■ REQUIRED WORK
Everything from the first line to the line containing "COL = SC.collection" is to be repeated exactly; nothing past it.

═══ INFORMATION PROVIDED ═══

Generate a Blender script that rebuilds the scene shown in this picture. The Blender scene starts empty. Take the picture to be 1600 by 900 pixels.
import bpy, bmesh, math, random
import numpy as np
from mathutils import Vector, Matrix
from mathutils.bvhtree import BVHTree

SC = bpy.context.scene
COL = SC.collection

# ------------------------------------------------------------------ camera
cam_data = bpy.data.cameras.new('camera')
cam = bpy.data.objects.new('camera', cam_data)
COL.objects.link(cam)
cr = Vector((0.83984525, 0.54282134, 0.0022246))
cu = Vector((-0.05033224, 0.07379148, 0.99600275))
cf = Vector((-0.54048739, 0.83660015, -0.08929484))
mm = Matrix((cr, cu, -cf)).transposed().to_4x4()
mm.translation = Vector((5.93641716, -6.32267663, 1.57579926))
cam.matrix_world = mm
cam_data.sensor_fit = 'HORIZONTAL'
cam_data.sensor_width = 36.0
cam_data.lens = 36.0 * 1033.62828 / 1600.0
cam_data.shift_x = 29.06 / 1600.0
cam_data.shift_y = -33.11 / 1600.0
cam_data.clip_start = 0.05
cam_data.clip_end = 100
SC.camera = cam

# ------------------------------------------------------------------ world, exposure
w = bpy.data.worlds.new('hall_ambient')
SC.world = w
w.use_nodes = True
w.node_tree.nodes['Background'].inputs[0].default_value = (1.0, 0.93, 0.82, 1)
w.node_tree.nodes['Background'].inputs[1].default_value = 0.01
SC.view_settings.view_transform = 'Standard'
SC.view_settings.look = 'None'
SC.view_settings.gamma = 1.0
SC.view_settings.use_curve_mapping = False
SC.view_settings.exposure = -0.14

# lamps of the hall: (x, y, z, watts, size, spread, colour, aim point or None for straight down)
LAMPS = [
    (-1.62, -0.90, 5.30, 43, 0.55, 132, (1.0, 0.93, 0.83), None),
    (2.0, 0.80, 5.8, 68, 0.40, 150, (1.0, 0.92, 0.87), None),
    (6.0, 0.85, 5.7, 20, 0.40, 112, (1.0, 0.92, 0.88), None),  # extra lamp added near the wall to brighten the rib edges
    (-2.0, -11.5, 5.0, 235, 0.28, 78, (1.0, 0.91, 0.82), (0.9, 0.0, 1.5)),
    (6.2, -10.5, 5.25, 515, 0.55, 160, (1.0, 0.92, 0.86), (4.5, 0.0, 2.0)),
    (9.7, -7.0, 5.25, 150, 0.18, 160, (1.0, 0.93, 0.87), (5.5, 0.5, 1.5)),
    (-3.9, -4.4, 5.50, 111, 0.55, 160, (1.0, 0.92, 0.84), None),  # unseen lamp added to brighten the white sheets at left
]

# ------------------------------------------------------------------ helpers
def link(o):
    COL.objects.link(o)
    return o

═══

■ EXERCISE RESULT
Generate a Blender script that rebuilds the scene shown in this picture. The Blender scene starts empty. Take the picture to be 1600 by 900 pixels.
import bpy, bmesh, math, random
import numpy as np
from mathutils import Vector, Matrix
from mathutils.bvhtree import BVHTree

SC = bpy.context.scene
COL = SC.collection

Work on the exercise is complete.